Family ties: Strong bond between siblings can negate harmful effects of fighting parents

ROCHESTER, N.Y. — Constant fighting between a mom and dad can have an incredibly adverse effect on their children. In fact, kids who experience constant fighting and conflict among their parents have been shown to be at a greater risk of developing mental health problems later on in life. However, a new three-year study conducted at the University of Rochester finds that a strong relationship between siblings can largely offset these negative effects.

Researchers, working in collaboration with colleagues from the University of Notre Dame and the University of Nebraska-Lincoln noted that children exposed to constant parental fighting during one calendar year respond much more emotionally and with higher levels of distress to parental conflict a year later.

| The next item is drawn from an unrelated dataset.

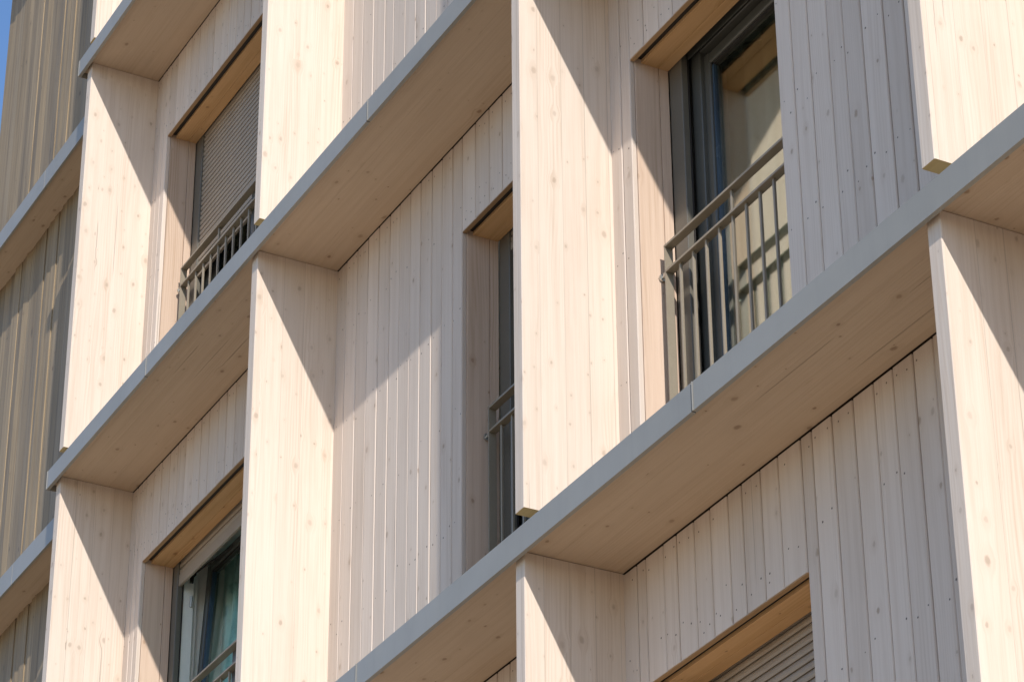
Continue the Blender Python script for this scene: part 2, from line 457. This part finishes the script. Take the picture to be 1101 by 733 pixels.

This exasperated response can subsequently lead to more serious mental health issues in the following year, creating a vicious cycle of parental fighting, distress, and stress-induced anxiety, depression, etc.

Teens who had a strong bond with their siblings, though, did not show the same elevated levels of distress to later parental disagreements, the research team noted.

The study focused on 236 teenagers and their families, all recruited from local school districts and community centers within a medium-sized metropolitan area located in the northeastern United States, as well as a small city in the midwestern United States. Each family was followed for a total of three years.

The researchers recorded indications of family strife, distressed responses, and mental health at three different times throughout the study; when the family’s children were 12, 13, and 14 years old. The researchers came to these conclusions by making observations, conducting surveys, and holding semi-structured interviews with mothers about their children’s inter-sibling relationships.

“Children may be using their siblings as sources of protection and emotional support—that is, as attachment figures,” says lead author and Rochester professor of psychology Patrick Davies in a media release. “If this were the primary reason for the protective effects, one might expect that younger siblings would benefit significantly more from being able to access support from an older sibling who is more capable as serving as a source of support. But this wasn’t the case.”

With this fact in mind, Davies and his team believe that other factors are at play. One such factor may be that siblings effectively function as fellow peers, introducing their brothers or sisters to outside activities, hobbies, sports, or friend groups that can help distract from problems at home. Additionally, constant parental fighting at home may cause siblings to take on a closer relationship than they normally would have, in which they express concerns to one another, talk about their emotions more openly, and provide overall support.

“We showed that having a good relationship with a brother or sister reduced heightened vulnerability for youth exposed to conflicts between their parents by decreasing their tendencies to experience distress in response to later disagreements between their parents.” Davies concludes.

For what it’s worth, the study defined a strong sibling relationship as one that is characterized by warmness, openness, and problem solving, while simultaneously displaying low levels of conflict.

The researchers did caution, however, that the families in this study were mostly white and middle class, so their findings cannot be generalized to all races or socioeconomic classes in the United States.

The study is published in the journal Child Development.